Here’s the area we’re talking about, article continues below:
Because less than 10 percent of New Canaan’s housing stock qualifies as “affordable” under the state’s definition of that term, the town is susceptible to a state law known as the Affordable Housing Appeals Act.
It allows developers to skirt decisions from local planning officials by designating a percentage of units within their building plans as “affordable.” Developers of the contentious, litigious 10-unit “Jelliff Mill Falls” project (now underway) at one point put forward a plan that would’ve used the state law to see the development go forward. (Eventually, an agreement was reached whereby developers paid the town $200,000 toward affordable housing and proceeded with construction.)

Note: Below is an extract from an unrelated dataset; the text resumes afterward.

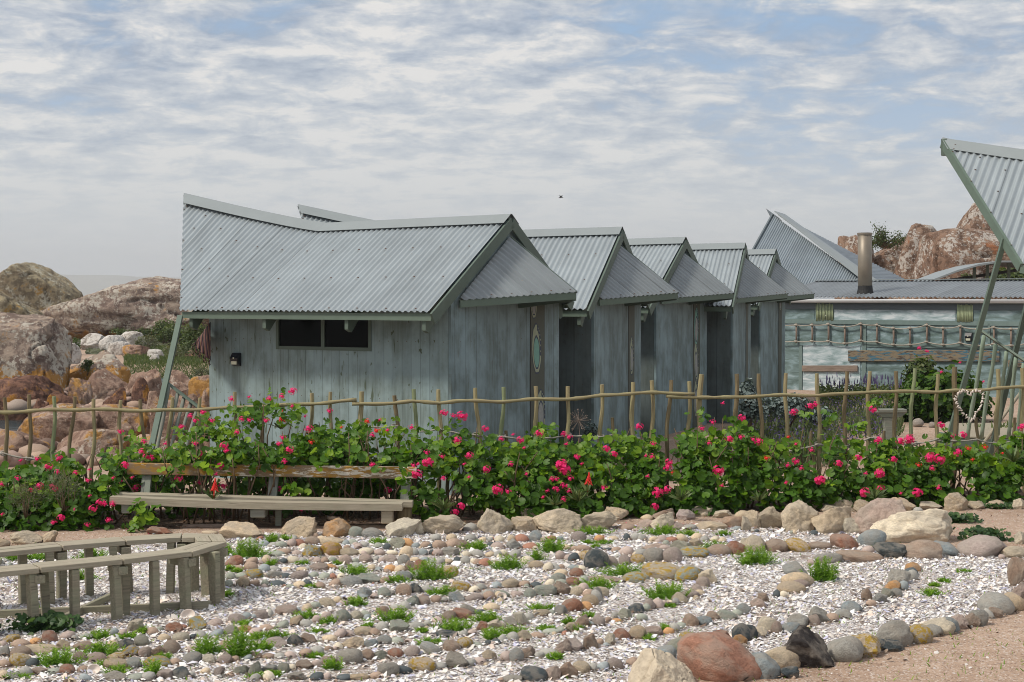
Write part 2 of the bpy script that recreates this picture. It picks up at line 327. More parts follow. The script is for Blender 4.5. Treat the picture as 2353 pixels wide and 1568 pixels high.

New Canaan has a long way to go to meet the 10 percent threshold whereby the town would be exempt from the state law.
According to the most recent data from the state Department of Economic and Community Development, 2.42 percent of New Canaan’s housing stock is “affordable” under the state’s definition.
Here’s how New Canaan stacks up with some other municipalities of Fairfield County:
- Darien: 2.62%
- Fairfield: 2.63%
- Greenwich: 4.88%
- New Canaan: 2.42%
- Norwalk: 11.37%
- Redding: 0%
- Ridgefield: 2.2%
- Stamford: 15.41%
- Weston: .03%
- Westport: 2.71%
- Wilton: 2.55%
Housing is defined by the state as “affordable” if its cost—in the form of rent or a mortgage—comes to less than 30 percent of the region’s median family income. New Canaan (and the rest of lower Fairfield County) falls in what HUD calls the “Norwalk-Stamford Metropolitan Area,” whose estimated median family income is $115,300 for a 4-person family.
New Canaan’s current 183 affordable units include 140 government-assisted (mostly between Millport and Canaan Parish, up at the top of Lakeview by 123), 31 deed restricted and 10 tenant rental assistance, as well as two CHFA mortgages. With 70 more, New Canaan would go up to 3.3 percent affordable housing.